At least that's the plan.
But midazolam has never been used in Arkansas in executions, and no state has ever successfully executed 2 inmates in 1 day using the sedative.
It's replacing a different class of drugs at the start of the process. Anesthetics like sodium pentothal were first used, but they are now virtually impossible for states to get for capital punishment.
So far, a handful of states have tried Midazolam, but in at least 4 cases, the sedative proved less effective at rendering the inmate unconscious, which left the prisoner feeling the pain of the other 2 drugs.
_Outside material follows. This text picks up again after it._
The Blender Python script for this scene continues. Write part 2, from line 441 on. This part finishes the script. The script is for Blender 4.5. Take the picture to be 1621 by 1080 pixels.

The inmates slowly suffocated and eventually died of heart attacks
"If the goal is to be as humane as possible, I think the sodium pentothal may be a little more effective," said Martin.
That effectiveness and how much pain is endured are important legal questions, and the Eighth Amendment of the Constitution forbids cruel and unusual punishment.
The most dramatic of the 4 botched midazolam cases came in Oklahoma.
Clayton Lockett took 2 hours to die, groaning and struggling as the midazolam failed.
The case led to a later U.S. Supreme Court case and in 2015, the justices ruled in a 5-4 decision that the pain caused in midazolam lethal injections was constitutional.
Since 2013, there have been 17 midazolam executions, almost all in Florida, which first began using midazolam with the 1st one among those considered "botched" by anti-death penalty advocates. 3 states put executions on hold after problems and are keeping the midazolam debate alive.
Different experts are delivering opinions before state and federal judges, and so far, the science has failed to clearly decide the matter.
"I think pentothol may have a more anesthetic effect, but midazolam certainly has an anesthetic effect as well," Martin said.
Arkansas has had at least 2 other modern-day lethal injection executions get "botched." Both involved difficulty finding veins to attach the IV for the drugs, not the drugs themselves.